### Work to be completed
Set down all of the data that follows word for word, without the images.

### Recorded information
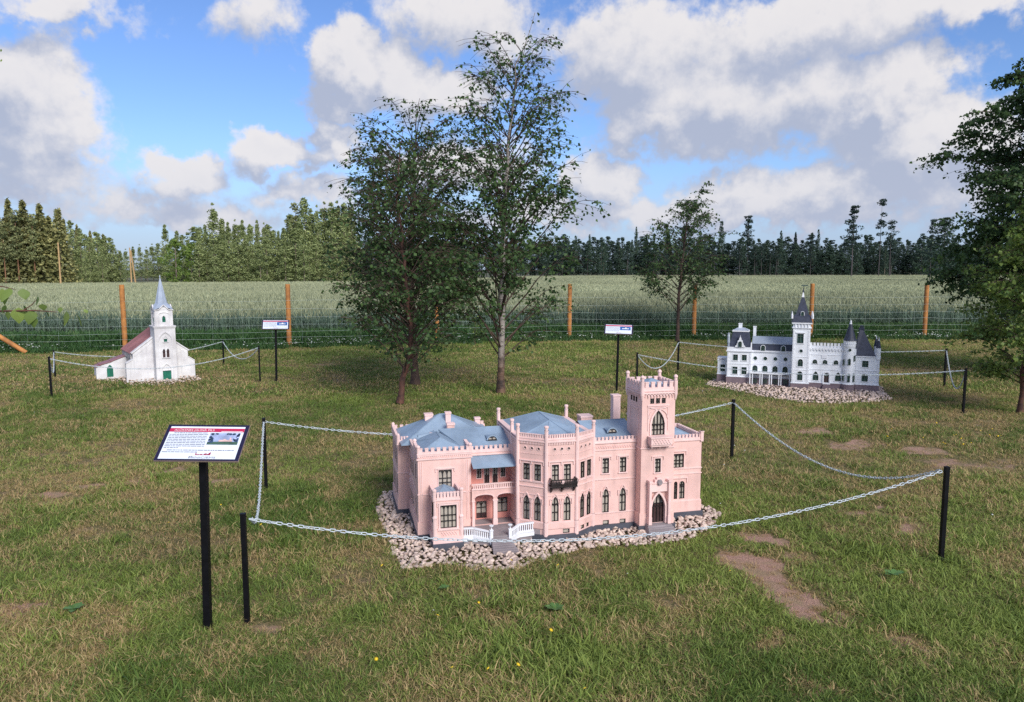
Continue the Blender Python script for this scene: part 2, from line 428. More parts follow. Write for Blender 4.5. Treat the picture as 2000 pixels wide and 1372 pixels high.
def inside(poly, x, y):
    x = np.asarray(x); y = np.asarray(y); r = np.zeros(x.shape, bool); n = len(poly)
    for i in range(n):
        (x1, y1), (x2, y2) = poly[i], poly[(i + 1) % n]
        c = ((y1 > y) != (y2 > y)) & (x < (x2 - x1) * (y - y1) / (y2 - y1 + 1e-12) + x1); r ^= c
    return r

# bare and dry patches: photo points of their two ends, half width in metres, strength
PATCH = [((1450, 1092), (1600, 1196), .15, 1.25), ((1480, 1045), (1520, 1050), .14, 1.1), ((905, 1145), (925, 1145), .10, .85), ((925, 1205), (970, 1205), .11, .85),
         ((1700, 1000), (1750, 1002), .13, 1.0), ((1770, 1028), (1820, 1030), .10, 1.0), ((405, 940), (455, 936), .10, 1.2), ((310, 920), (345, 918), .10, 1.0),
         ((230, 945), (290, 942), .10, .8), ((90, 970), (110, 968), .10, 1.0), ((150, 952), (170, 950), .08, .9), ((180, 1035), (240, 1028), .14, .7), ((0, 1192), (35, 1190), .13, 1.1),
         ((1720, 1225), (1790, 1258), .08, 1.0), ((1510, 1265), (1545, 1262), .08, .95), ((1590, 1340), (1660, 1350), .09, 1.0), ((1440, 1082), (1425, 1078), .09, 1.0),
         ((1570, 845), (1600, 842), .18, 1.0), ((1650, 872), (1690, 868), .22, .85), ((1780, 880), (1830, 880), .2, .8), ((1850, 905), (1990, 900), .3, .7), ((1770, 960), (1850, 962), .2, .6),
         ((1720, 725), (1900, 722), .35, .8), ((1750, 748), (1960, 740), .2, .7), ((1040, 745), (1160, 742), .2, .8), ((1010, 775), (1030, 773), .2, .9), ((850, 748), (960, 745), .15, .7),
         ((570, 715), (640, 712), .25, .9), ((500, 713), (560, 712), .25, .9), ((1180, 790), (1220, 778), .2, .7), ((1080, 775), (1130, 775), .2, .7), ((230, 800), (330, 798), .1, .7), ((740, 792), (800, 790), .15, .7),
         ((1450, 650), (1990, 672), .4, .35), ((900, 1340), (1000, 1345), .12, .5), ((1140, 1100), (1180, 1100), .1, .6), ((680, 1150), (700, 1150), .1, .6), ((500, 1210), (530, 1205), .08, .9),
         ((1385, 860), (1400, 905), .3, .5), ((560, 880), (700, 870), .25, .55), ((1960, 1090), (2000, 1085), .2, .8), ((1530, 1085), (1560, 1087), .1, .8), ((430, 1290), (480, 1260), .12, .5)]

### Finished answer
Continue the Blender Python script for this scene: part 2, from line 428. More parts follow. Write for Blender 4.5. Treat the picture as 2000 pixels wide and 1372 pixels high.
def inside(poly, x, y):
    x = np.asarray(x); y = np.asarray(y); r = np.zeros(x.shape, bool); n = len(poly)
    for i in range(n):
        (x1, y1), (x2, y2) = poly[i], poly[(i + 1) % n]
        c = ((y1 > y) != (y2 > y)) & (x < (x2 - x1) * (y - y1) / (y2 - y1 + 1e-12) + x1); r ^= c
    return r

# bare and dry patches: photo points of their two ends, half width in metres, strength
PATCH = [((1450, 1092), (1600, 1196), .15, 1.25), ((1480, 1045), (1520, 1050), .14, 1.1), ((905, 1145), (925, 1145), .10, .85), ((925, 1205), (970, 1205), .11, .85),
         ((1700, 1000), (1750, 1002), .13, 1.0), ((1770, 1028), (1820, 1030), .10, 1.0), ((405, 940), (455, 936), .10, 1.2), ((310, 920), (345, 918), .10, 1.0),
         ((230, 945), (290, 942), .10, .8), ((90, 970), (110, 968), .10, 1.0), ((150, 952), (170, 950), .08, .9), ((180, 1035), (240, 1028), .14, .7), ((0, 1192), (35, 1190), .13, 1.1),
         ((1720, 1225), (1790, 1258), .08, 1.0), ((1510, 1265), (1545, 1262), .08, .95), ((1590, 1340), (1660, 1350), .09, 1.0), ((1440, 1082), (1425, 1078), .09, 1.0),
         ((1570, 845), (1600, 842), .18, 1.0), ((1650, 872), (1690, 868), .22, .85), ((1780, 880), (1830, 880), .2, .8), ((1850, 905), (1990, 900), .3, .7), ((1770, 960), (1850, 962), .2, .6),
         ((1720, 725), (1900, 722), .35, .8), ((1750, 748), (1960, 740), .2, .7), ((1040, 745), (1160, 742), .2, .8), ((1010, 775), (1030, 773), .2, .9), ((850, 748), (960, 745), .15, .7),
         ((570, 715), (640, 712), .25, .9), ((500, 713), (560, 712), .25, .9), ((1180, 790), (1220, 778), .2, .7), ((1080, 775), (1130, 775), .2, .7), ((230, 800), (330, 798), .1, .7), ((740, 792), (800, 790), .15, .7),
         ((1450, 650), (1990, 672), .4, .35), ((900, 1340), (1000, 1345), .12, .5), ((1140, 1100), (1180, 1100), .1, .6), ((680, 1150), (700, 1150), .1, .6), ((500, 1210), (530, 1205), .08, .9),
         ((1385, 860), (1400, 905), .3, .5), ((560, 880), (700, 870), .25, .55), ((1960, 1090), (2000, 1085), .2, .8), ((1530, 1085), (1560, 1087), .1, .8), ((430, 1290), (480, 1260), .12, .5)]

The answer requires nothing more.